Sunday, January 04, 2015

Why Virat Kohli needs to change for the good of Indian cricket



Virat Kohli is in the form of his life. After laying to rest doubts about whether he would be able to standup to the Aussie attack, his elevation to test captaincy is being heralded as the best thing to happen to Indian cricket. Perhaps rightfully so. He has played the series so far with a typical firebrand dash of aggression both on and off the field and he has every right to think that he has conquered the opposition. 

Except that our team is down 0-2 in the series. Except that this was the weakest Australian team to have faced India and yet we've surrendered the Border-Gavaskar Trophy with a test to go. 

At this stage, Virat as the grand beacon of hope for Indian cricket can go into the Sydney test thinking he has done no wrong so far and go all out both on and off the field in sledging the Aussie team, targeting specific players and making them feel how he conquered the kangaroos in their own backyard. 

Or he can reflect on what his real contribution to this series has been so far. On one side he will see the mountain of runs he has scored but if he cares for Indian cricket, he will also see a pull shot that he hit in the air in Adelaide with India 60 runs away from victory with only the tail for company. He would see himself chasing a delivery wide outside off-stump in the last over of the day in Melbourne. From a position that could've put India in the lead, he should see that the team crumbled to hand the Aussies a reasonably significant lead. He should also see a very grumpy version of himself who came out to bat in place of Shikhar Dhawan in Brisbane and didn't quite look like he was in the mood to fight. There will be large quarters among fans who will see these instances as nitpickings but Test Cricket is harsh and a 40 minute passage of play can make the difference between surrendering a trophy and retaining one. 

Now, the Indian team with a new Team Director in Shastri look set to be in a mood to pay back Aussies in the same coin. Shastri on national television spoke about how he 'cares two hoots' about the scoreline. The team thought they've done a marvelous job in drawing at Melbourne. When Manjrekar quizzed Shastri about the areas to improve, he belligerently evaded the specifics and mentioned in 12 months this team will be a "bullet team". The team missed an all-rounder he said. Everything else he was happy with. 
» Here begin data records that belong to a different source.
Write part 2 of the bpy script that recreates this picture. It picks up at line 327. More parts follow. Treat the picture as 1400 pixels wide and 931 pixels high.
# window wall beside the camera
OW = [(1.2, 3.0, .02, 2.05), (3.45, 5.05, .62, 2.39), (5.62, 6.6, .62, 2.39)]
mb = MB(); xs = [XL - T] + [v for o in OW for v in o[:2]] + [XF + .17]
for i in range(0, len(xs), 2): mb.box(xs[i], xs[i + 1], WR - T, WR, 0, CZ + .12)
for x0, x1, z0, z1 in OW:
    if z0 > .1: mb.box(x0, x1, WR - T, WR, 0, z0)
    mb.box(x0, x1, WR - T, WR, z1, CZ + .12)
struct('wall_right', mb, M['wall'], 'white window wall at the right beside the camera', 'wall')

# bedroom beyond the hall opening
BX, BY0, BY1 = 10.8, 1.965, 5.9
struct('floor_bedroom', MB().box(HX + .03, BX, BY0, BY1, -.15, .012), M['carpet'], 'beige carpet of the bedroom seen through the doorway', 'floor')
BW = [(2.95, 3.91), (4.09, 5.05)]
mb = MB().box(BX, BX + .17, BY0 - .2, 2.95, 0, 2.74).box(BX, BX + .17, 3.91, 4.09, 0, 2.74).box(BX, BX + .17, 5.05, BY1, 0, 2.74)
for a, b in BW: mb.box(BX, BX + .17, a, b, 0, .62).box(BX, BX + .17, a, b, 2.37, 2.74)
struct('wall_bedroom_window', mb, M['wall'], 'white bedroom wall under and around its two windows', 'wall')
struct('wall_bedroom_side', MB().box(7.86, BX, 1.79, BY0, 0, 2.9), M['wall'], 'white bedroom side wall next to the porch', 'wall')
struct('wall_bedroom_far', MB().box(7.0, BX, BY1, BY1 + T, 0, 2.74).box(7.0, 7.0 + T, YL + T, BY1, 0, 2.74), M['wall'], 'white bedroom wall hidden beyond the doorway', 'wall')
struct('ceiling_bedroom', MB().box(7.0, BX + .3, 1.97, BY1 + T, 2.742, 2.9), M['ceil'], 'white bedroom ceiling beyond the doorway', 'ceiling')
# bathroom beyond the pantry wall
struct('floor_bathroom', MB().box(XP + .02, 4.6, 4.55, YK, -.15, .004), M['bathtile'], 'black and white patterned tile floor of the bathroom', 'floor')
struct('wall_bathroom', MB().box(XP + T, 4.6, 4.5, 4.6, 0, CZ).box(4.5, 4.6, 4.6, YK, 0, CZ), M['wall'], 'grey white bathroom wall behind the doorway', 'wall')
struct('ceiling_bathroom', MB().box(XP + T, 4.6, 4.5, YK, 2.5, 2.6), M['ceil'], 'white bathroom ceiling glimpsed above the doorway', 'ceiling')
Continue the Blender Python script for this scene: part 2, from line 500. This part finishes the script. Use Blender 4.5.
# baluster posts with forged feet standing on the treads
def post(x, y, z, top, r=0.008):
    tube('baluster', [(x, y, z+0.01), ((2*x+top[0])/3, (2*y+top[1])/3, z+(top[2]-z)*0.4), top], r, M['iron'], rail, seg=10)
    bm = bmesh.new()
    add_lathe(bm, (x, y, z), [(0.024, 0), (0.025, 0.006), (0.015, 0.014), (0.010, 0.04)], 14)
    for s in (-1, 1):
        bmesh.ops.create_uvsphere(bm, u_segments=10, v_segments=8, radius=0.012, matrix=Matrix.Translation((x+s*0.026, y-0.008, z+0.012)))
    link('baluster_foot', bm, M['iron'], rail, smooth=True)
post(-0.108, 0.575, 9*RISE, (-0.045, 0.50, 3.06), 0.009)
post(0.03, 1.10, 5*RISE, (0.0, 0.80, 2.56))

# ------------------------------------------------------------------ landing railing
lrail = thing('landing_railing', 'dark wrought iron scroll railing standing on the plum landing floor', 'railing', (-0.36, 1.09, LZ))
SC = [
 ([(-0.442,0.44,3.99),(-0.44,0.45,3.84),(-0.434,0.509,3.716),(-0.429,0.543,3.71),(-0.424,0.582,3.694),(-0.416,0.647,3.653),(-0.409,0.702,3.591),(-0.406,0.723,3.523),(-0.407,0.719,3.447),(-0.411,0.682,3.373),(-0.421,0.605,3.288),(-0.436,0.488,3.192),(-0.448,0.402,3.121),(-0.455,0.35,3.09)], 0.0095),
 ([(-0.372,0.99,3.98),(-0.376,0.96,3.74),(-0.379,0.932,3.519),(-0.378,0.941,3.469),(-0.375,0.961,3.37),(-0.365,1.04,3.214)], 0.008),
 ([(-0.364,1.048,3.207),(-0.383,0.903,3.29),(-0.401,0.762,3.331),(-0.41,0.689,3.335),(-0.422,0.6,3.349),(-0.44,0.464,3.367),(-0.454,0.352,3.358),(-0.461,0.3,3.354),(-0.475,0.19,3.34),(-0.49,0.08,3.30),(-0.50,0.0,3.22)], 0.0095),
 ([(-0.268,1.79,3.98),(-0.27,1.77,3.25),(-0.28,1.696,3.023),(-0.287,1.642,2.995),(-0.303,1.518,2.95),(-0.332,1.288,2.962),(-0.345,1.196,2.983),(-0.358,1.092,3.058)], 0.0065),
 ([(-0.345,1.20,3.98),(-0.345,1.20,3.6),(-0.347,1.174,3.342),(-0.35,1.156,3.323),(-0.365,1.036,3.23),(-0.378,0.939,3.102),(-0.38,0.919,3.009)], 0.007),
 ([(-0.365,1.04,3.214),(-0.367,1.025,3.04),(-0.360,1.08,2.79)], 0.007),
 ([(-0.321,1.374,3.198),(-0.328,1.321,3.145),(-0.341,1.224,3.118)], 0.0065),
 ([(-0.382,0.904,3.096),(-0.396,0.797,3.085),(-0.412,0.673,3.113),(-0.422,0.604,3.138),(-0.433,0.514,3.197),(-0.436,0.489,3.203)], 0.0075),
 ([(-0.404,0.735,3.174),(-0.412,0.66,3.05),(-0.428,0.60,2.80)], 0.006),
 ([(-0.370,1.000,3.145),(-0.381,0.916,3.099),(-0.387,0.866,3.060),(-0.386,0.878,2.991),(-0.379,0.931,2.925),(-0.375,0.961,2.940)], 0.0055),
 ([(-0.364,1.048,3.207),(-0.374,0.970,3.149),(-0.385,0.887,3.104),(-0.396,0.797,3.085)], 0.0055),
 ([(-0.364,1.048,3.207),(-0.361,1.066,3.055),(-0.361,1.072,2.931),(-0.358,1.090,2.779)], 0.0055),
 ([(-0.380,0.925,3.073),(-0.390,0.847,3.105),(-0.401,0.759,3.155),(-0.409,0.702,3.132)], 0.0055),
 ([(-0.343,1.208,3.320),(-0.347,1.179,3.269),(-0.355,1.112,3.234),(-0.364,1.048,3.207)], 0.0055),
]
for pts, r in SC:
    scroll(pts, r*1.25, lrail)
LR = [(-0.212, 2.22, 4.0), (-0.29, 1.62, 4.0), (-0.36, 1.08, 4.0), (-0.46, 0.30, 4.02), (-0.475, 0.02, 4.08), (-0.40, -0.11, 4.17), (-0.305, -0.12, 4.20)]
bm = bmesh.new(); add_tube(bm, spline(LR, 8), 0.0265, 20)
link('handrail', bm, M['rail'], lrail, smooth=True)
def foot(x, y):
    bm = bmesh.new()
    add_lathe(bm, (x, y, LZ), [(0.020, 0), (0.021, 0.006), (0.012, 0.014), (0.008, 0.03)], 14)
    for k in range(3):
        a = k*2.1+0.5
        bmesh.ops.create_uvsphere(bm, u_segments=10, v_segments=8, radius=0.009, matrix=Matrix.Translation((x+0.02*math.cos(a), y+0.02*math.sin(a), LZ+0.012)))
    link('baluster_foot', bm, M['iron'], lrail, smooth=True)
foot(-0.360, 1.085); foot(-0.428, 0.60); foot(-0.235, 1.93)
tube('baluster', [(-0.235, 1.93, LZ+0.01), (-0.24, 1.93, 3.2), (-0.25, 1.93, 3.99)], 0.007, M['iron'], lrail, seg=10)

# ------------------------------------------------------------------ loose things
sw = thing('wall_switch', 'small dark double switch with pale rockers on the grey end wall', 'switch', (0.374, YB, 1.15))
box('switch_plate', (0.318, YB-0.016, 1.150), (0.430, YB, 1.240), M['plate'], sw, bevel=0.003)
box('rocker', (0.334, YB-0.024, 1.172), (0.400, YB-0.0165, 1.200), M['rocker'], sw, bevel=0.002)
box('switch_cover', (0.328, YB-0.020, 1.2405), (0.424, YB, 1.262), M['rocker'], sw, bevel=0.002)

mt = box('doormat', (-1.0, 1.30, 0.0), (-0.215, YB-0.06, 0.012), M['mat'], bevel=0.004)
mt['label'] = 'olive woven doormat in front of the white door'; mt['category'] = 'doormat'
The foundation of successful teams lies in an honest assessment of their current state of affairs. I doubt if John Buchanan were asked what the team needs to improve at the start of  Australia's staggering run of 17 test wins, he would've responded with such perfect acceptance of how good the team already was. Closer home, we have never heard Gary Kirsten talk about not caring about score lines. People like Steve Waugh and Brian Lara whether in moments of weakness or strength were always the first to point out what they could've done better. Like Gavaskar rightly pointed out in the post match analysis, "Test match is not a finishing school." and if Shastri is not the person to lead the team into thinking that they screwed up a golden chance in Australia, Virat has to be.

And if Virat does go down that path of reflection, he will find numerous examples of people like Rahul Dravid and VVS Laxman batting with utmost responsibility to see the team through. He will remember Laxman coming out to bat at #3, against his normal position of #6, on a follow-on in Kolkata and deliver a 281. He will see Dravid opening in a test match in Perth against a much touted Shaun Tait and laying a solid foundation for the team to eventually register a win in an ill-fated series. He will see VVS batting with the tail in Mohali, Durban, Colombo, in fact all over the world and seeing the team through to strong positions. In none of these situations, did these players consider battling with the opposition verbally as their prime objective. 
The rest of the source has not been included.